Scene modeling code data

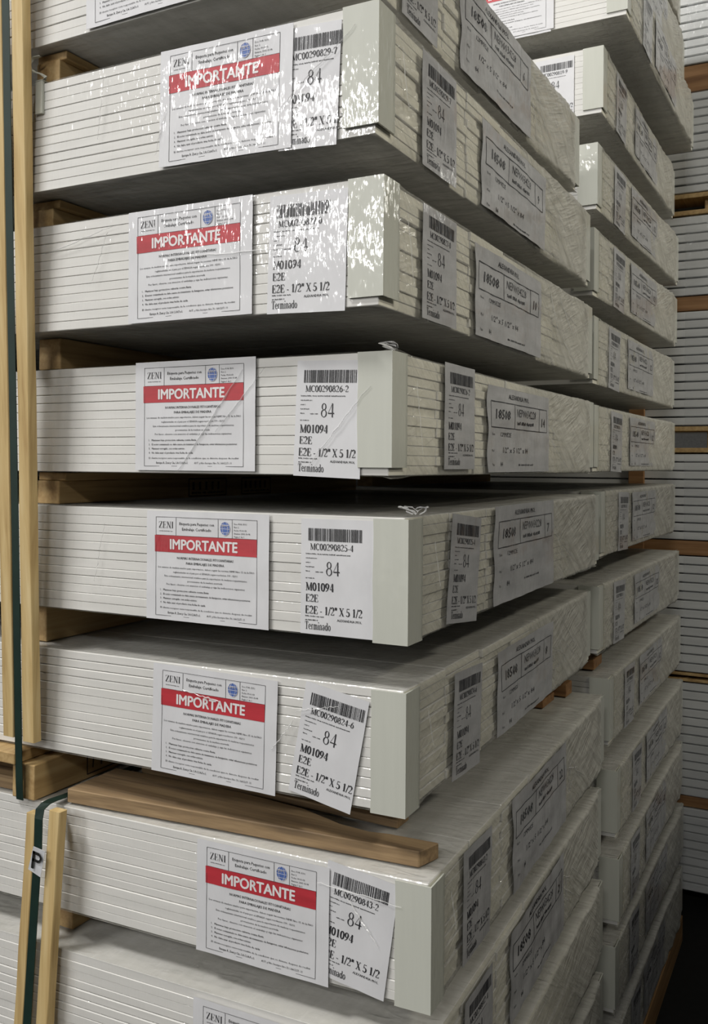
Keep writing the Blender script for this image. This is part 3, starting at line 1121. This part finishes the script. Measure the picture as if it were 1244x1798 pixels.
# big bolster under the sixth front pack, with its stamps
ZT6 = FRONT_STACK[6][2] + H + ZC
bol = lumber('wooden_bolster', (.050, .93, .057), (-1.209, .960, ZT6 + .0022), M_SPACER,
             'stamped brown bolster below the sixth front pack, strap passing round its end', 'bolster', None, R(0.8))
for k, (ys, ln) in enumerate(((.105, .20), (.335, .19))):
    acc = ([], [])
    frame_lines(acc, 0, .008, ln, .044, .0022)
    rn = random.Random(90 + k)
    for q in range(9):
        stroke_line(acc, (.012 + q * ln / 10.5, .016), (.016 + q * ln / 10.5 + rn.uniform(-.006, .012), .036), .0028)
    smear(acc, .008, .037, .005, ln - .016, 60 + k)
    st = mesh_pydata('ink_stamp', ([(.0262, ys + u, v) for u, v in acc[0]], acc[1]), M_STAMP)
    ob('ink_stamp', st, bol)['label'] = 'dark box-shaped ink stamp'
lumber('deck_board', (.75, .10, .0185), (-1.590, .948, ZT6 + .0598), M_SPACER,
       'pale deck board end left of the green strap under the sixth front pack', 'board', None, 0)
lumber('wooden_plank', (.70, .11, .022), (-1.592, .972, ZT6 + .0022), M_PLANK,
       'grey weathered plank left of the strapped bolster', 'plank', None, R(1))
pl = [(-1.130, .977), (-.85, .996), (-.516, 1.016), (-.503, 1.052), (-.58, 1.049), (-.61, 1.044), (-.66, 1.048), (-.74, 1.071), (-.86, 1.082), (-1.02, 1.083), (-1.130, 1.078)]
cx, cy = -.8, 1.02
tag(ob('wooden_plank', prism('wooden_plank', [(px - cx, py - cy) for px, py in pl], 0, .022, M_PLANK, .0014), None, (cx, cy, ZT6 + .0032)),
    'loose brown plank with a wavy edge lying along the pack under the sixth one', 'plank')
lumber('wooden_batten', (.52, .035, .012), (-.86, 1.118, ZT6 + .0032), M_PLANK,
       'thin batten in the shade behind the loose brown plank', 'batten', None, R(-1.5))
for (x, y, zz, lx, ly, lz, t) in ((-.88, 1.90, ZT6 + .0046, .60, .045, .030, 'brown board end on the plank pack at its far edge'),
                                  (-.80, 1.79, ZT6 + .0046, .40, .08, .018, 'flat board behind the far end of the sixth front pack')):
    lumber('wooden_batten', (lx, ly, lz), (x, y, zz), M_BEARER, t, 'batten', None, 0)
zr = REAR_STACK[10][2] + H + ZC
lumber('wooden_batten', (.55, .09, .026), (-.845, 2.10, zr + .0060), M_BEARER, 'orange-brown board end lying between two rear packs', 'batten', None, R(2))

for i in range(14):
    z0, z1 = REAR_STACK[i + 1][2] + H, REAR_STACK[i][2]
    if i == 9:
        z0 += .03
    lumber('wooden_spacer', (.05, .9, z1 - z0 - .0044), (-1.25, 2.10, z0 + .0022 + ZC), M_SPACER,
           'spacer lumber hidden in the gaps of the rear stack', 'spacer', 'spacers in the rear stack')
# bearers on the floor
for (x, y, t) in ((-1.17, 1.0, 'floor bearer under the front stack, left'), (-.56, 1.0, 'floor bearer under the near end of the front stack')):
    lumber('wooden_bearer', (.09, .93, ZC - 1.592 - .0040), (x, y, 0), M_BEARER_Y, t, 'bearer', 'bearers under the stacks')
lumber('wooden_bearer', (.08, .99, ZC - 1.592 - .0075), (-.535, 2.06, 0), M_BEARER_Y,
       'brown bearer along the lower edge of the rear stack beside the dark floor', 'bearer', 'bearers under the stacks')
lumber('wooden_bearer', (.08, .93, ZC - 1.592 - .0040), (-1.25, 2.10, 0), M_BEARER_Y,
       'floor bearer deep under the rear stack', 'bearer', 'bearers under the stacks')

# ------------------------------------------------------------------ laths, straps and the P sticker
def lath(top, bot, wd, th, mat, label, seed):
    """upright lath from bot to top (points on its front left arris)"""
    rn = random.Random(seed)
    bm = bmesh.new()
    n = 14
    prev = None
    T, B = Vector(top), Vector(bot)
    org = B.copy()
    for i in range(n + 1):
        t = i / n
        c = B + (T - B) * t - org
        j = lambda: Vector((rn.uniform(-.0007, .0007), rn.uniform(-.0004, .0004), 0))
        ring = [bm.verts.new(c + Vector(p) + j()) for p in ((0, 0, 0), (wd, 0, 0), (wd, th, 0), (0, th, 0))]
        if prev:
            for k in range(4):
                bm.faces.new((prev[k], prev[(k + 1) % 4], ring[(k + 1) % 4], ring[k]))
        else:
            bm.faces.new(ring[::-1])
        prev = ring
    bm.faces.new(prev)
    bmesh.ops.recalc_face_normals(bm, faces=bm.faces[:])
    bmesh.ops.bevel(bm, geom=[e for e in bm.edges if abs((e.verts[0].co - e.verts[1].co).normalized().z) > .9], offset=.0012, segments=1, affect='EDGES')
    me = mesh_of('wooden_lath', bm, mat)
    return tag(ob('wooden_lath', me, None, org), label, 'lath', 'upright laths of the strapped bundle')


Zr = lambda z: z + ZC
lath((-1.1450, .872, Zr(.86)), (-1.1980, .9495, Zr(-.450)), .0255, .0145, M_LATH_KNOT, 'long upright pine lath with a dark knot, right of the upper green strap', 1)
lath((-1.1915, .872, Zr(.86)), (-1.2445, .9495, Zr(-.447)), .0260, .0145, M_LATH, 'long upright pine lath at the left picture edge, left of the upper green strap', 2)
lath((-1.1710, .936, Zr(-.555)), (-1.2330, .925, Zr(-1.55)), .0200, .0140, M_LATH, 'lower leaning pine lath on the left of the P sticker', 3)
lath((-1.1215, .936, Zr(-.543)), (-1.1830, .925, Zr(-1.55)), .0240, .0140, M_LATH, 'lower leaning pine lath on the right of the P sticker', 4)

up = [(-1.1552, .871, Zr(.86)), (-1.1780, .905, Zr(.3)), (-1.1942, .930, Zr(-.1)), (-1.2063, .9475, Zr(-.40)), (-1.2073, .9495, Zr(-.455)), (-1.2080, .9520, Zr(-.52)), (-1.2085, .9535, Zr(-.5420)),
      (-1.2085, .9540, Zr(-.5475))]
tag(ob('strap', ribbon('strap', up, .0155, .0010, M_STRAP), None), 'dark green strap running down between the long laths and round the bolster', 'strap')
low = [(-1.146, 1.88, Zr(-.5435)), (-1.146, 1.06, Zr(-.5435)), (-1.145, .99, Zr(-.5425)), (-1.142, .960, Zr(-.5390)), (-1.139, .945, Zr(-.5385)), (-1.137, .9330, Zr(-.5430)), (-1.1363, .9300, Zr(-.557)), (-1.1370, .9300, Zr(-.60)), (-1.1550, .9270, Zr(-.885)), (-1.1960, .920, Zr(-1.54))]
s2 = tag(ob('strap', ribbon('strap', low, .0170, .0010, M_STRAP), None), 'dark green strap between the two lower laths carrying the P sticker', 'strap')
bm = bmesh.new()
vs = [bm.verts.new(p) for p in ((-.0165, 0, -.019), (.0115, 0, -.0225), (.0150, 0, .0205), (-.0085, -.002, .0215))]
bm.faces.new(vs)
ret = bmesh.ops.extrude_face_region(bm, geom=bm.faces[:])
for v in [g for g in ret['geom'] if isinstance(g, bmesh.types.BMVert)]:
    v.co.y += .0006
bmesh.ops.recalc_face_normals(bm, faces=bm.faces[:])
stk = ob('sticker', mesh_of('sticker', bm, M_STICKER), s2, (-1.1365, .9275, Zr(-.621)), (0, R(8), 0))
stk['label'] = 'white sticker with a bold black letter P'
acc = ([], [])
bar(acc, -.0085, -.013, -.0035, .015)
bar(acc, -.0085, .0105, .0050, .015)
bar(acc, -.0085, -.001, .0050, .0033)
pa = arc(.0045, .0070, .0058, .0058, 90, -90, 10)
for a_, b_ in zip(pa[:-1], pa[1:]):
    stroke_line(acc, a_, b_, .0045)
ob('letter', mesh_pydata('letter', ([(u, -.0022, v) for u, v in acc[0]], acc[1]), M_STICKINK), stk)

# small edge protector and twisted film by the second front pack
bm = bmesh.new()
box(bm, -.0085, .0065, -.006, -.0008, -.048, .002)
box(bm, -.0085, .0065, -.006, .03, .0022, .0045)
bmesh.ops.bevel(bm, geom=bm.edges[:], offset=.0006, segments=1, affect='EDGES')
tag(ob('edge_protector', mesh_of('edge_protector', bm, M_GUARD), None, (-1.125, .9165, Zr(.5815))),
    'small white edge protector hooked on the second front pack beside the lath', 'edge protector')
tw = [(-1.130, .912, Zr(.6225)), (-1.139, .908, Zr(.620)), (-1.145, .905, Zr(.611)), (-1.141, .904, Zr(.602)), (-1.133, .905, Zr(.596)), (-1.123, .907, Zr(.5925)), (-1.118, .912, Zr(.5885)), (-1.125, .916, Zr(.5868))]
tag(ob('film_twist', ribbon('film_twist', tw, .005, .0012, M_GUARD, (.3, 1, .2)), None, (.005, 0, 0)),
    'dangling twist of whitish film in the gap under the topmost front pack', 'film scrap')

# ------------------------------------------------------------------ far stack across the gap
YF = 3.27
FAR = [(1.535, 1.930), (1.045, 1.430), (.650, .957), (.154, .592), (-.284, .048), (-.787, -.343), (-1.259, -.826), (-1.618, -1.302)]
FL = ['far board pack at the top right corner of the picture',
      'second far board pack from the top, above the pallet with the glint',
      'third far board pack from the top, right of the rear stack',
      'fourth far board pack from the top, with the bright film patch',
      'fifth far board pack from the top, at eye level right of the rear stack',
      'sixth far board pack from the top, right of the rear stack',
      'seventh far board pack from the top, dim',
      'lowest far board pack above the dark floor']
M_FARFILM = None


def mat_far_film():
    m, nt, p = new_mat('far_stretch_film')
    g = N(nt, 'ShaderNodeNewGeometry')
    p.inputs['Base Color'].default_value = (.62, .64, .66, 1)
    p.inputs['Roughness'].default_value = .12
    p.inputs['Alpha'].default_value = .14
    nt.links.new(film_normal(nt, .5, .0022), p.inputs['Normal'])
    return m


M_FARFILM = mat_far_film()
FX0, FX1 = -1.9, .45
for i, (z0, z1) in enumerate(FAR):
    r = root('board_pack', (0, YF, z0 + ZC), 0, FL[i], 'board pack', 'far board packs')
    n = max(6, round((z1 - z0) / .033))
    bh = (z1 - z0) / n
    rn = random.Random(300 + i)
    me = None
    for k in range(n):
        if me is None:
            bm = bmesh.new()
            box(bm, FX0, FX1, 0, .9, .0026, bh - .0026)
            bmesh.ops.bevel(bm, geom=bm.edges[:], offset=.002, segments=2, affect='EDGES')
            me = mesh_of('board', bm, M_FARBOARD)
        ob('board', me, r, (rn.uniform(-.01, .01), rn.uniform(0, .008), k * bh))
    bm = bmesh.new()
    nu, nv = 40, 10
    G = []
    for j in range(nv + 1):
        G.append([bm.verts.new((-.535 + .9 * q / nu, -.004 - .003 * noise.noise(Vector((q * .7, j * .4, i * 9))), .004 + (z1 - z0 - .008) * j / nv)) for q in range(nu + 1)])
    for j in range(nv):
        for q in range(nu):
            bm.faces.new((G[j][q], G[j][q + 1], G[j + 1][q + 1], G[j + 1][q]))
    ob('stretch_wrap', mesh_of('stretch_wrap', bm, M_FARFILM, True), r)['label'] = 'clear film panel with bright glints'

for (z0, z1, t) in ((1.432, 1.533, 'topmost brown bearer of the far stack'), (.594, .648, 'brown bearer above the bright film patch of the far stack'),
                    (-.341, -.286, 'brown bearer of the far stack with a knot, below eye level'), (-1.300, -1.261, 'lowest long brown bearer of the far stack')):
    lumber('wooden_bearer', (2.3, .09, z1 - z0), (-.72, YF + .006, z0 + ZC), M_BEARER, t, 'bearer', 'long bearers of the far stack', 0, .0006, 12)
    lumber('wooden_bearer', (2.3, .09, z1 - z0), (-.72, YF + .7, z0 + ZC), M_BEARER, 'hidden rear bearer of the far stack', 'bearer', 'rear bearers of the far stack', 0, .0006, 4)
for (z0, z1, bx, t) in ((.959, 1.043, -.47, 'upper open pallet in the far stack'), (.050, .152, -.455, 'open pallet in the far stack near eye level'), (-.824, -.789, -.2, 'thin dark pallet low in the far stack')):
    r = root('pallet', (0, YF, z0 + ZC), 0, t, 'pallet', 'pallets of the far stack')
    hh = z1 - z0
    tt = min(.018, hh * .3)
    ob('deck_board', bevelled_box('deck_board', (2.3, .12, tt), M_SPACER, .002, .0005, 10, (.5, 0, 0)), r, (-.72, .002, hh - tt - .001))
    ob('deck_board', bevelled_box('deck_board', (2.3, .12, tt), M_SPACER, .002, .0005, 10, (.5, 0, 0)), r, (-.72, .002, .001))
    ob('deck_board', bevelled_box('deck_board', (2.3, .12, tt), M_SPACER, .002, .0005, 10, (.5, 0, 0)), r, (-.72, .7, .001))
    for q in (bx, bx - .75):
        ob('block', bevelled_box('block', (.14, .70, hh - 2 * tt - .002), M_SPACER, .004, .0008, 4, (0, 0, 0)), r, (q, .03, tt + .001))
tag(ob('wooden_lath', bevelled_box('wooden_lath', (.06, .02, 3.5), M_BEARER, .002, .0005, 10, (.5, 0, 0)), None, (-.715, YF - .026, .03)),
    'dark upright lath in front of the far stack, seen through the eye-level gap', 'lath')
for (x, ll) in ((-.39, 'brown floor block under the far stack at the right picture edge'), (-1.3, 'brown floor block under the far stack, hidden to the left')):
    lumber('wooden_block', (.10, .8, ZC - 1.618 - .001), (x, YF + .02, 0), M_BEARER_Y, ll, 'block', 'floor blocks of the far stack')

# ------------------------------------------------------------------ floor
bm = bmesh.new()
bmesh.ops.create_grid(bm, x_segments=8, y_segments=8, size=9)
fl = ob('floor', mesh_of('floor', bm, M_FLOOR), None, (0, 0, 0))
fl['kind'] = 'structure'
bm = bmesh.new()
box(bm, -9, 9, -9, 9, 7.0, 7.1)
ob('ceiling', mesh_of('ceiling', bm, mat_plain('ceiling_sheet', (.30, .30, .29), .8)))['kind'] = 'structure'
bm = bmesh.new()
box(bm, -9, 9, 8.9, 9, 0, 7)
ob('wall_back', mesh_of('wall_back', bm, mat_plain('wall_sheet', (.10, .10, .10), .8)))['kind'] = 'structure'
# unseen dark wall added to keep side light off the lower pack ends
bm = bmesh.new()
box(bm, 1.35, 1.45, -1.5, 6.5, 0, 2.45)
ob('shade_wall', mesh_of('shade_wall', bm, mat_plain('shade_wall_dark', (.05, .05, .05), .8)))['kind'] = 'structure'
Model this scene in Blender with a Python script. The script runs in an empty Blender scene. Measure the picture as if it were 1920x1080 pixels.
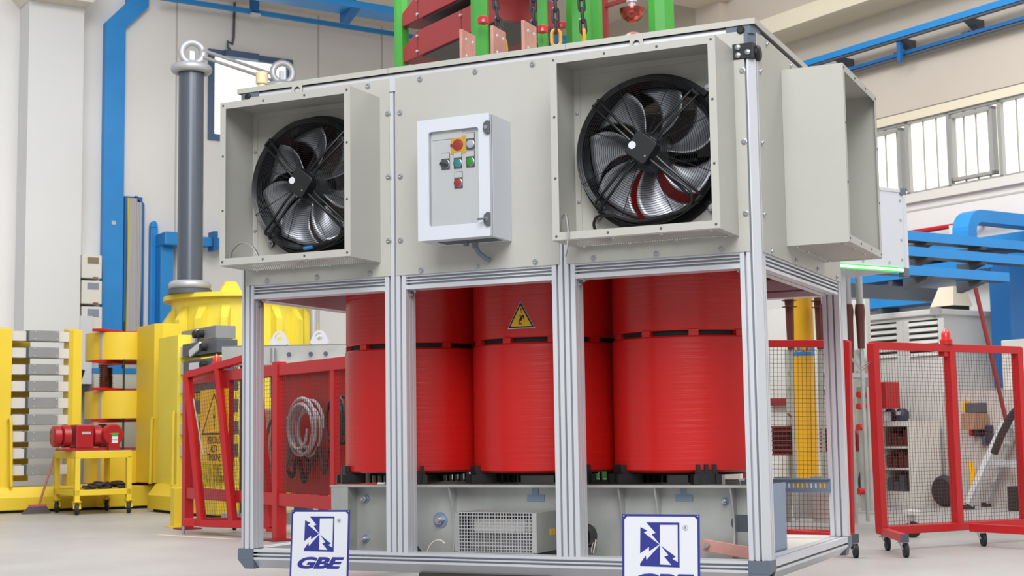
import bpy, bmesh, math, random
from mathutils import Vector, Matrix
random.seed(7)
SC = bpy.context.scene
COL = SC.collection
V = Vector
PI = math.pi
# ------------------------------------------------------------------ camera (solved from the photograph's straight edges)
CAM = V((4.197, -5.804, 0.756))
CR = V((0.9044, 0.4266, -0.0149)).normalized()
CU = V((0.0563, -0.0844, 0.9948)).normalized()
CF = CU.cross(CR).normalized()
CU = CR.cross(CF).normalized()
FPX = 2720.8
def ray(x, y): return CF + CR*((x-960)/FPX) - CU*((y-540)/FPX)
def gy(x, y, Y=0.0):
    d = ray(x, y); return CAM + d*((Y-CAM.y)/d.y)
def gx(x, y, X):
    d = ray(x, y); return CAM + d*((X-CAM.x)/d.x)
def gz(x, y, Z=0.0):
    d = ray(x, y); return CAM + d*((Z-CAM.z)/d.z)
def dp(x, y, d): return CAM + ray(x, y)*d
# room frame: origin under the camera, x along the window wall, y along the column wall
RA = math.radians(-31.5)
RX = V((math.cos(RA), math.sin(RA), 0)); RY = V((-math.sin(RA), math.cos(RA), 0))
C0 = V((CAM.x, CAM.y, 0))
def r2w(p): return C0 + RX*p[0] + RY*p[1] + V((0, 0, p[2]))
def w2r(p):
    d = V(p)-C0; return V((d.dot(RX), d.dot(RY), p[2]))
XL, YF = -18.75, 12.93          # planes of the two walls, in the room frame
def wl(x, y, off=0.0):          # point on the column wall plane (room frame)
    d = ray(x, y); t = (XL+off)/d.dot(RX); return w2r(CAM+d*t)
def wf(x, y, off=0.0):          # point on the window wall plane (room frame)
    d = ray(x, y); t = (YF-off)/d.dot(RY); return w2r(CAM+d*t)
def fl(x, y): return w2r(gz(x, y, 0))
def rd(x, y, d): return w2r(dp(x, y, d))
def yp(x, y, Y):                # point on the room plane y = Y
    d = ray(x, y); return w2r(CAM+d*(Y/d.dot(RY)))
def xp(x, y, X):
    d = ray(x, y); return w2r(CAM+d*(X/d.dot(RX)))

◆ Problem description
Exact duplication is required for the lines above, from the line that contains "fl = ob('floor', mesh_of('floor', bm, M_FLOOR), None, (0, 0, 0))" to the line that contains "(.05, .05, .05), .8)))['kind'] = 'structure'", inclusive; omit all others.

◆ Result below
fl = ob('floor', mesh_of('floor', bm, M_FLOOR), None, (0, 0, 0))
fl['kind'] = 'structure'
bm = bmesh.new()
box(bm, -9, 9, -9, 9, 7.0, 7.1)
ob('ceiling', mesh_of('ceiling', bm, mat_plain('ceiling_sheet', (.30, .30, .29), .8)))['kind'] = 'structure'
bm = bmesh.new()
box(bm, -9, 9, 8.9, 9, 0, 7)
ob('wall_back', mesh_of('wall_back', bm, mat_plain('wall_sheet', (.10, .10, .10), .8)))['kind'] = 'structure'
# unseen dark wall added to keep side light off the lower pack ends
bm = bmesh.new()
box(bm, 1.35, 1.45, -1.5, 6.5, 0, 2.45)
ob('shade_wall', mesh_of('shade_wall', bm, mat_plain('shade_wall_dark', (.05, .05, .05), .8)))['kind'] = 'structure'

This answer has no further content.